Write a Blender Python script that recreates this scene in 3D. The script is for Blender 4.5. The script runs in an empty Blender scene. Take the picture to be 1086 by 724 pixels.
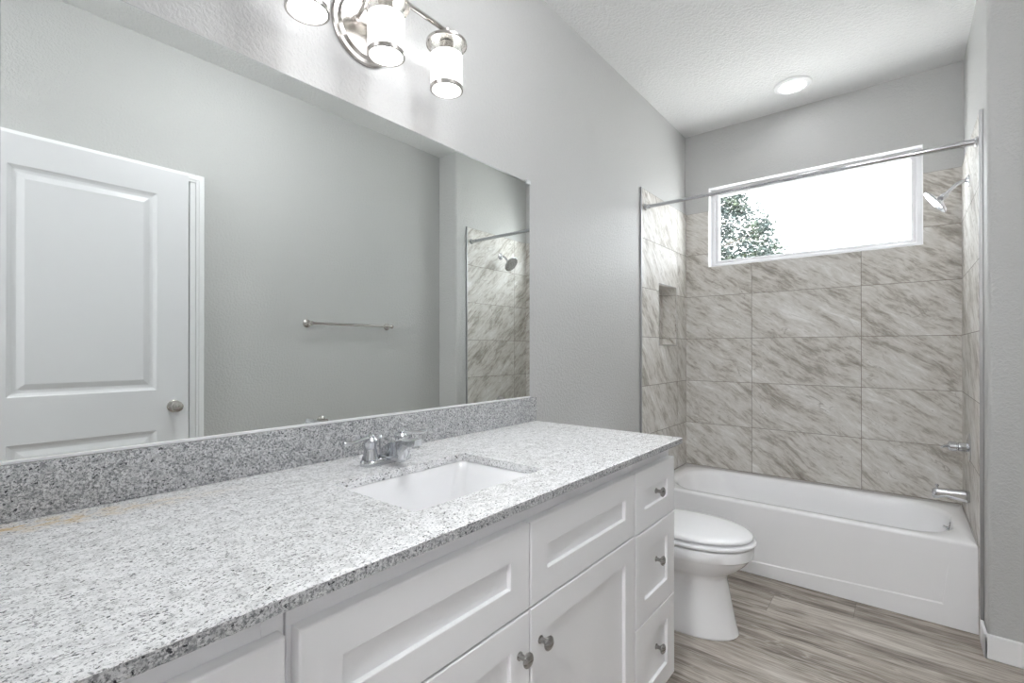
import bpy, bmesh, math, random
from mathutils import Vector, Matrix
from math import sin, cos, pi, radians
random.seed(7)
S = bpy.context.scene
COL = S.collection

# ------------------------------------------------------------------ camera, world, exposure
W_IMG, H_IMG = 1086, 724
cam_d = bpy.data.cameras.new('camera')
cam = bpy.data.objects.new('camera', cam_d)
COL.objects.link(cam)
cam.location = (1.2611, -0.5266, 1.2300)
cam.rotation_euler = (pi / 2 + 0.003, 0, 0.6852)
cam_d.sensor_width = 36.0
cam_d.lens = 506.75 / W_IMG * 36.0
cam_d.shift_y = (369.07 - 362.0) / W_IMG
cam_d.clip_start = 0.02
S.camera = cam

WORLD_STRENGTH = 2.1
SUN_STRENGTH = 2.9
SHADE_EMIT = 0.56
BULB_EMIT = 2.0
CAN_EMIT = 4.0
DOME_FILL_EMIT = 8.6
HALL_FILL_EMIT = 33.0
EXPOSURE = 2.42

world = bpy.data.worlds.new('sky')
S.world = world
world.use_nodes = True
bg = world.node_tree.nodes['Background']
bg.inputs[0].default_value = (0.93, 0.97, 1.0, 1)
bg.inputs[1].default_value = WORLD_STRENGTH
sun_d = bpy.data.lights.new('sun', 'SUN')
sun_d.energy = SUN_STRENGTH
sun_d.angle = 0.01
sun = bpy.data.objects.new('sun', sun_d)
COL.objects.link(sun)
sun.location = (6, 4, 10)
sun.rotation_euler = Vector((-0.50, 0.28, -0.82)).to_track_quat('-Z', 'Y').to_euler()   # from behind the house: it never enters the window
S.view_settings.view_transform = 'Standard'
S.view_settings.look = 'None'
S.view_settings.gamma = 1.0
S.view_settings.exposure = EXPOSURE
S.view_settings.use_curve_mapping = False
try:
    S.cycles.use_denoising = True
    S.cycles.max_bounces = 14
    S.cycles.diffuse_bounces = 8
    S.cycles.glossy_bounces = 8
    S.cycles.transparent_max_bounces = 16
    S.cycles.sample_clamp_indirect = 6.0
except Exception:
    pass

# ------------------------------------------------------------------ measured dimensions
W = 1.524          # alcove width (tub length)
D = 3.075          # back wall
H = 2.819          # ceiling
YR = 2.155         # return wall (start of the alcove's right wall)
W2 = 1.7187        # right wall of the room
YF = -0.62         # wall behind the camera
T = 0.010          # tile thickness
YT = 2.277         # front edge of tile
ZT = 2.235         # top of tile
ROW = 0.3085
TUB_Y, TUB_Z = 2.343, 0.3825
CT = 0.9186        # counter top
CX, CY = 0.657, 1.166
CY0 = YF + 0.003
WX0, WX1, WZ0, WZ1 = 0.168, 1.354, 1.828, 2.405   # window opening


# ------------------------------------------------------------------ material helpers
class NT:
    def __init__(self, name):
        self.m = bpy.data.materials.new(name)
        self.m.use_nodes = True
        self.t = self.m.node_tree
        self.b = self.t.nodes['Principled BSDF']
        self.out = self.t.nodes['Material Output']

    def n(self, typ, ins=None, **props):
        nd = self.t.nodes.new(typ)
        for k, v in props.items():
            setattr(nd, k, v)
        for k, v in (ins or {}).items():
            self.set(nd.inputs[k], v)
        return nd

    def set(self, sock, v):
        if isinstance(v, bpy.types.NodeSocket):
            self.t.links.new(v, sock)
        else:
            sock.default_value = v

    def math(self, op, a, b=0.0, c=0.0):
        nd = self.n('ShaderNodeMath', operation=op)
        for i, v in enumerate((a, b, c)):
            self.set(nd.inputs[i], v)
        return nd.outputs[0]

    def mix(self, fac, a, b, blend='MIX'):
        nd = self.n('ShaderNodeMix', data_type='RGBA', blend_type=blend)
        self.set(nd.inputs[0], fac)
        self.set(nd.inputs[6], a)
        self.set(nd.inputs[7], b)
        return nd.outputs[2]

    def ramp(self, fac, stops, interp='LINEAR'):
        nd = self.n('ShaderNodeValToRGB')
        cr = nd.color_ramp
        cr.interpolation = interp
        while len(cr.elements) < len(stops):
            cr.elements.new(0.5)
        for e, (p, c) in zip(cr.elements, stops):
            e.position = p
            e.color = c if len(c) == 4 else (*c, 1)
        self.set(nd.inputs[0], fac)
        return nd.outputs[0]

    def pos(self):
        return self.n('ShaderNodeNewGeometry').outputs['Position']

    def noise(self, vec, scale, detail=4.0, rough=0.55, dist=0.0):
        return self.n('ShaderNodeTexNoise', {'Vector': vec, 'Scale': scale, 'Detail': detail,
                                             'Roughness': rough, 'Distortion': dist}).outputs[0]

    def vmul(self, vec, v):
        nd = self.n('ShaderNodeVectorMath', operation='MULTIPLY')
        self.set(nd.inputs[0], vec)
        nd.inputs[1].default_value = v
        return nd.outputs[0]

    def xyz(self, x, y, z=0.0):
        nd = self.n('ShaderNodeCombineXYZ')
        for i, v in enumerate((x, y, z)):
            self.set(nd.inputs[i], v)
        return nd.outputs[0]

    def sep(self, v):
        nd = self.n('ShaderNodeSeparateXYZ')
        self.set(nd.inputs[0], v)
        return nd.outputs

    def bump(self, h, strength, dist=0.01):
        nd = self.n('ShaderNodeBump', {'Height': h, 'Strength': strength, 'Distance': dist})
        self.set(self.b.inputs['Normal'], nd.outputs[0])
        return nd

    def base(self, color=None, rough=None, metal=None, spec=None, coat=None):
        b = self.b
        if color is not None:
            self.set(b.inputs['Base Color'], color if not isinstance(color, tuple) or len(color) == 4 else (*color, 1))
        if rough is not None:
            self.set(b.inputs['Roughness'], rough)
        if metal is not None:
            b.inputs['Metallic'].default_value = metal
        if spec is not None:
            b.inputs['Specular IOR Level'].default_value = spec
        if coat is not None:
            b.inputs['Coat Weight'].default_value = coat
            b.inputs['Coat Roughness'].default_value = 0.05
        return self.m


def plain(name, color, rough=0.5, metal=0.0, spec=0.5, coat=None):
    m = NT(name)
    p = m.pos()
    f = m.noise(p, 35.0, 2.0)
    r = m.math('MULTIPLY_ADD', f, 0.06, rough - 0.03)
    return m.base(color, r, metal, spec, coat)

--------

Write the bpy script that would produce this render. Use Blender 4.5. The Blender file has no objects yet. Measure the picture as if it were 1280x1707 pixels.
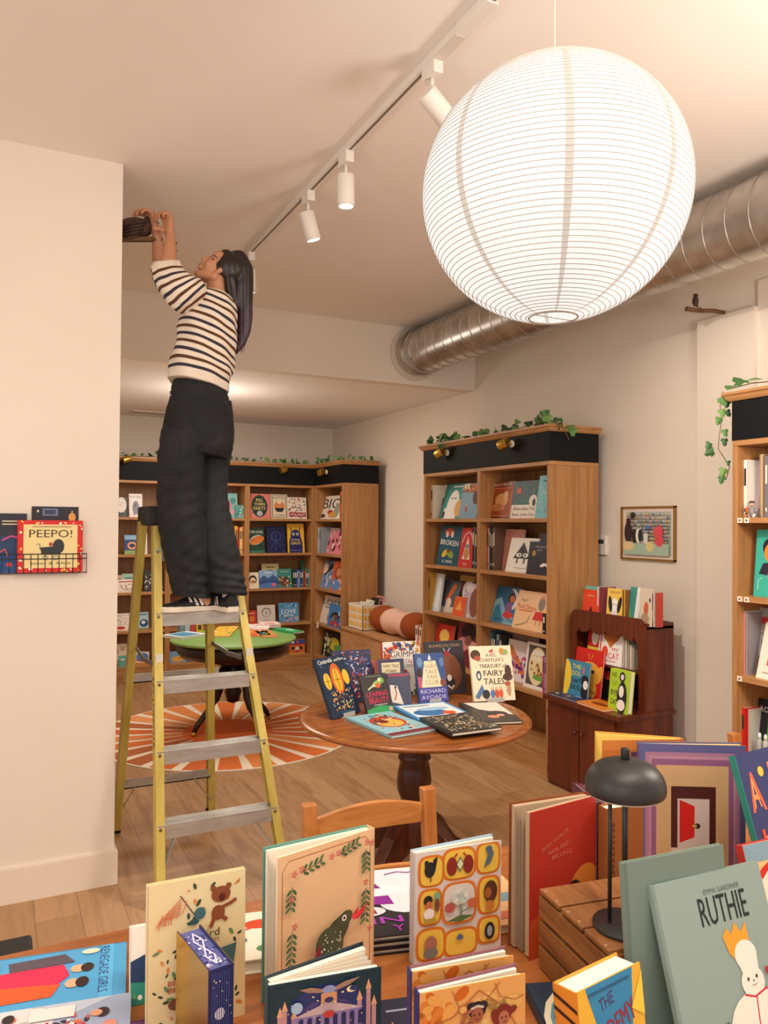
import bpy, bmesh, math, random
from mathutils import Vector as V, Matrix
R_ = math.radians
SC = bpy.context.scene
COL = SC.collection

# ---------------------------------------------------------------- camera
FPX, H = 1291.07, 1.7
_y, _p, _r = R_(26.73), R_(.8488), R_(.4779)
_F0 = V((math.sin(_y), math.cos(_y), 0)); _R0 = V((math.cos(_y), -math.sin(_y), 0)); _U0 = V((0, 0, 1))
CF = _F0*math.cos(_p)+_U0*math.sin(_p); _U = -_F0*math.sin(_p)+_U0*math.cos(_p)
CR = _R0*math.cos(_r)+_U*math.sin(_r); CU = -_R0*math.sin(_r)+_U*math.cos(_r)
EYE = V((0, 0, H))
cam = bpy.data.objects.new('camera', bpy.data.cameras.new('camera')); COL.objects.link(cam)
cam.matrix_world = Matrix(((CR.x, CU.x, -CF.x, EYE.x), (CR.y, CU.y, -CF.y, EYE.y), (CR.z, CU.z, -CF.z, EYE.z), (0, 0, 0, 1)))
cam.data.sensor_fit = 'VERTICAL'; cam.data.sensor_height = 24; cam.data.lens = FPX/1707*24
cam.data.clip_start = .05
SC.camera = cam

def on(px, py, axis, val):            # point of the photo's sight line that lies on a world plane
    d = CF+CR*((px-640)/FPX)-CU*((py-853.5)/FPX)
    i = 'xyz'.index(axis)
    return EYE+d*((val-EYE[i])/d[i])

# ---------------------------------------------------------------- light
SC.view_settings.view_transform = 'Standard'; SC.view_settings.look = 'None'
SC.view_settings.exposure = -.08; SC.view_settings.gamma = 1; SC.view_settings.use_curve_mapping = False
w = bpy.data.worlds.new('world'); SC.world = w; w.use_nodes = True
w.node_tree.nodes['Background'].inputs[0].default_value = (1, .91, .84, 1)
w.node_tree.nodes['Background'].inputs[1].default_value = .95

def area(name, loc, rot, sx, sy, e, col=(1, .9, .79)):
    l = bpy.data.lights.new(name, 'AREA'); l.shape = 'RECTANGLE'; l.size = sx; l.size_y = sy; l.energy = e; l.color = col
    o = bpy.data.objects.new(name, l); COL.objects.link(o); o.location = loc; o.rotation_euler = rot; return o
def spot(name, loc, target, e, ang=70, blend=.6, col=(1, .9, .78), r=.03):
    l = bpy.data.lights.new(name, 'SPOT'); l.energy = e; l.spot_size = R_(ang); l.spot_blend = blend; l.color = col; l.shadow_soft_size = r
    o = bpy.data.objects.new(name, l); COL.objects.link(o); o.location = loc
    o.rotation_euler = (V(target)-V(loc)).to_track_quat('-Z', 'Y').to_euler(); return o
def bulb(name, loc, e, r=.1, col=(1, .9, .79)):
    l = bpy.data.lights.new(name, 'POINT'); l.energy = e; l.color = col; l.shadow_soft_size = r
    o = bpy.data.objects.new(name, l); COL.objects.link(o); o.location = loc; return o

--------

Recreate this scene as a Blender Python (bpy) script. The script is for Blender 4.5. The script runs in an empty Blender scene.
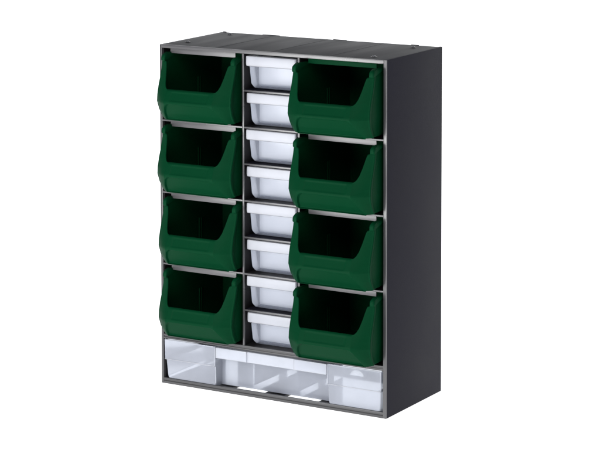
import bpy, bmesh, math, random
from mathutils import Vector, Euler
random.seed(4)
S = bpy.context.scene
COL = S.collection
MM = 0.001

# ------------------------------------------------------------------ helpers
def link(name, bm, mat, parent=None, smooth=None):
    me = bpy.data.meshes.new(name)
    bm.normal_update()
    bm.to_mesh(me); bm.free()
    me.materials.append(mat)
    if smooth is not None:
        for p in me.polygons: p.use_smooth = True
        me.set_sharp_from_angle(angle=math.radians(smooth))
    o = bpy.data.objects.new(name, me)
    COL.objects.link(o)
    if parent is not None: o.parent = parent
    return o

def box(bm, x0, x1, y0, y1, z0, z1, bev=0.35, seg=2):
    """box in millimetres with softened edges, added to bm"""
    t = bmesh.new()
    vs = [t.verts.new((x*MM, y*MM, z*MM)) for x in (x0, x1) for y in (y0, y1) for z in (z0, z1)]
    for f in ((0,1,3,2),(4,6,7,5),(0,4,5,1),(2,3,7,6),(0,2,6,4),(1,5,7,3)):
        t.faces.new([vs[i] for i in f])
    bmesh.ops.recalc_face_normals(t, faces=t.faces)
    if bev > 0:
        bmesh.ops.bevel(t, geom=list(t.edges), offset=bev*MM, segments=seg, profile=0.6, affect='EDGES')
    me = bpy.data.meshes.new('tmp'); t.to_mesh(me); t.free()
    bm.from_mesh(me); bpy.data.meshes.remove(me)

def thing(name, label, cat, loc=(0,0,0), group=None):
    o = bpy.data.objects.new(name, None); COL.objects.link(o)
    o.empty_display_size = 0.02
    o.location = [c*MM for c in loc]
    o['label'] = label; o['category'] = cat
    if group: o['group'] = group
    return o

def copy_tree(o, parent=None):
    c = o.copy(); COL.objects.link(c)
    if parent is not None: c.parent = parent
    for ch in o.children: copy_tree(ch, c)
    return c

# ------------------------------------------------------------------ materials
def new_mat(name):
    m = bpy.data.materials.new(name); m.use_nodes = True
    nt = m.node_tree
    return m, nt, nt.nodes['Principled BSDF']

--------

• _Objective_: Leave the pictures out and copy exactly the lines from the one with "Write a Blender" to the one with "S.camera = cam", both included.

• _Result of this exercise_:
Write a Blender Python script that recreates this scene in 3D. The script is for Blender 4.5. The script runs in an empty Blender scene. Take the picture to be 1086 by 724 pixels.
import bpy, bmesh, math, random
from mathutils import Vector, Matrix
from math import sin, cos, pi, radians
random.seed(7)
S = bpy.context.scene
COL = S.collection

# ------------------------------------------------------------------ camera, world, exposure
W_IMG, H_IMG = 1086, 724
cam_d = bpy.data.cameras.new('camera')
cam = bpy.data.objects.new('camera', cam_d)
COL.objects.link(cam)
cam.location = (1.2611, -0.5266, 1.2300)
cam.rotation_euler = (pi / 2 + 0.003, 0, 0.6852)
cam_d.sensor_width = 36.0
cam_d.lens = 506.75 / W_IMG * 36.0
cam_d.shift_y = (369.07 - 362.0) / W_IMG
cam_d.clip_start = 0.02
S.camera = cam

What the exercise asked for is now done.